A emergência dos cobardes
Nos últimos tempos, uma nova forma de violência tem vindo a ganhar terreno. É uma violência sem coragem, mas com dentes afiados. Cobarde, mas crescente. Violência que não se assume como tal, mas que deixa rasto de sangue, de medo, de vergonha. Chamo-lhe a emergência dos cobardes. Não porque sejam menos perigosos, mas porque têm em comum traços reveladores: a tendência para agir em grupo, para se empoderarem pelas redes sociais e para negarem a autoria dos seus comportamentos.
Chamemos as coisas pelo nome. Cobardes são os que atacam em matilha um carro com quatro adeptos de um clube, ferindo dois com gravidade, à saída de um jogo de hóquei em patins. Dez? Vinte? Pouco importa. Atacaram em bando, como fazem os fracos quando querem parecer fortes. Como fazem os que precisam de ser muitos para esconder o nada que são sozinhos.
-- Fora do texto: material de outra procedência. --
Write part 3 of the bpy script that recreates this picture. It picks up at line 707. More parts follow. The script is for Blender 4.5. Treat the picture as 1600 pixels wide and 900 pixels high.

Cobardes são também os que, à porta de um teatro, esperam por um ator para o agredir a murro, sem provocação, sem palavra, apenas com o ódio na ponta dos punhos. Não se vislumbra qual a desculpa ou o motivo imediato, mas sente-se o ódio pelo outro, pelo diferente. Um dos agressores pertence a um grupo neonazi e já era conhecido dos serviços de informação. E, no entanto, lá estava, à solta, a fazer o que faz um cobarde, a atacar onde julga que não terá resposta.
Cobardes são ainda os que se juntam para insultar o imã David Munir no Dia de Portugal, ou para agredir voluntárias que distribuem comida a sem-abrigo. Porque os alvos são fáceis. Porque é mais simples cuspir ódio do que construir empatia. Porque a violência se vai banalizando, validada por movimentos políticos que transformam preconceito em programa e raiva em capital.
E há uma nova geração de cobardes: os que filmam as suas próprias atrocidades para ganhar seguidores. Quatro influencers violaram uma adolescente de 16 anos em Loures. Filmam. Partilham. Riem. Só depois, quando a polícia bate à porta, é que se lembram de apagar, negar, esconder. Não por arrependimento, mas por medo das consequências. Mais uma vez: cobardes.
O que une estes casos? A incapacidade de assumir. A coragem que só existe em grupo. A violência que só sai quando há câmara a filmar ou anonimato garantido. O desprezo pelo outro disfarçado de bravura. O ódio travestido de militância.
Mas há ainda um fator de contexto: a atmosfera. O caldo de cultura, que parece evoluir no sentido do extremismo, do mundo preto e branco. O ambiente propício à validação da violência contra minorias, contra quem pensa diferente. A ascensão da extrema-direita em Portugal — mesmo que negada, disfarçada ou relativizada — está a normalizar a linguagem do confronto, a legitimar o discurso da exclusão e a acender o rastilho da violência.
É neste cenário que os cobardes florescem. Alimentam-se da impunidade, da indiferença, da cumplicidade silenciosa. Mas denunciar não chega. É preciso
nomear. E é preciso escolher: entre o silêncio ou a coragem de chamar os cobardes pelo nome.